NanoSemi Improves System Efficiency for 5G and Other RF Products
“At a small company like ours, it’s critical for engineers to work with as little overhead as possible. With MATLAB, our team can deliver leading-edge IP faster, enabling our customers to increase bandwidth, push modulation rates higher, and reduce power consumption.”
Challenge
Accelerate the design and verification of RF power amplifier linearization algorithms used in 5G and Wi-Fi 6 devices
Solution
Use MATLAB to characterize amplifier performance, develop predistortion and machine learning algorithms, and automate standard-compliant test procedures
Results
- Development time reduced by 50%
- Iterative verification process accelerated
- Early customer validation enabled
NanoSemi linearization IP development and verification using MATLAB.
Wireless standards such as 5G and 802.11ax (Wi-Fi 6) support data rates up to 20 times higher than 4G and other previous standards. To meet these speed and bandwidth requirements, hardware manufacturers need optimal performance from RF power amplifiers (PAs).
Engineers at NanoSemi have developed digital predistortion (DPD) that linearizes RF power amplifiers. This approach enables the PAs to operate at peak power while minimizing distortions and other undesirable effects that impair signal quality. Developed with MATLAB®, this technology improves the performance of the RF signals and enables higher throughput and reduced power consumption for 5G and Wi-Fi 6 devices as well as infrastructure equipment.
“MATLAB has become essential to what we do every day,” says Kevin Chuang, lead engineer at NanoSemi. “We use MATLAB to characterize RF hardware, automate testing, create custom IP, and improve communication with our customers. Doing all this in the same environment that we use for advanced algorithm development significantly reduces our time-to-market.”
Challenge
To help their customers operate PAs more efficiently in next-generation devices, NanoSemi engineers wanted to develop algorithms that would compensate for nonlinear behavior by applying adaptive DPD, predictive machine learning models, and other proprietary techniques. The engineers needed to develop, debug, optimize, and implement these algorithms rapidly; iterate with customers to ensure that systems under development met their needs; and conduct thorough regression testing across a wide range of operating conditions.
Solution
NanoSemi engineers use MATLAB to accelerate the development and validation of algorithms that improve wireless transmit system linearity and overall performance.
They import measurement data from spectrum analyzers or commercially available software-defined radios into MATLAB using Instrument Control Toolbox™. After analyzing and visualizing the measured data, they use it to fit parameters of a behavioral PA model developed in MATLAB.

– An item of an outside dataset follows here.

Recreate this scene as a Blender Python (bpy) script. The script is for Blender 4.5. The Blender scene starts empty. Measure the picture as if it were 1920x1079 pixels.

Next, the engineers develop and tune DPD and machine learning algorithms for linearizing amplifier output. These algorithms incorporate signal smoothing, digital filtering and time-frequency analysis tools available in Signal Processing Toolbox™.
The engineers test the algorithms using standards-compliant waveforms—including E-UTRA test model (E-TM) waveforms—that they generate with LTE Toolbox™ .
They use MATLAB Compiler™ to encrypt and package their linearization IP as a standalone executable that their customers can run to evaluate its performance.
After incorporating customer feedback and enhancement requests, the NanoSemi digital design team implements the algorithms on an FPGA, ASIC, or SoC.
Once deployed to hardware, the implementation is verified using automated testing scripts developed with MATLAB and Instrument Control Toolbox. These scripts control and communicate with the target hardware and send text-based SCPI commands via Virtual Instrument Software Architecture (VISA) standard protocols to signal generators, signal analyzers, and other test equipment.
The team uses the scripts to automate regression tests and conduct parameter sweeps. Results from the test equipment are analyzed in MATLAB and stored in a database.
NanoSemi has used this workflow to deliver commercial-grade IP blocks for semiconductors used in 5G and LTE mobile devices, as well as base stations and Wi-Fi products.
Results
- Development time reduced by 50%. “Depending on the difficulty of the project and scope of work, we typically complete development in a few months,” says Chuang. “Without MATLAB we would almost certainly need twice as much time—and that’s a conservative estimate.”
- Iterative verification process accelerated. “MATLAB enables us to generate, acquire, and analyze data from simulations and over-the-air tests at the same time, a capability that other test environments do not have,” Chuang says. “This greatly speeds up iterations with our customers.”
- Early customer validation enabled. “With MATLAB Compiler we can send our customer a fixed-point implementation of a specific module,” says Chuang. “It’s a clean exchange of information. While our IP is protected, the customer can see how it performs, which is a significant advantage because it minimizes errors due to misunderstanding.”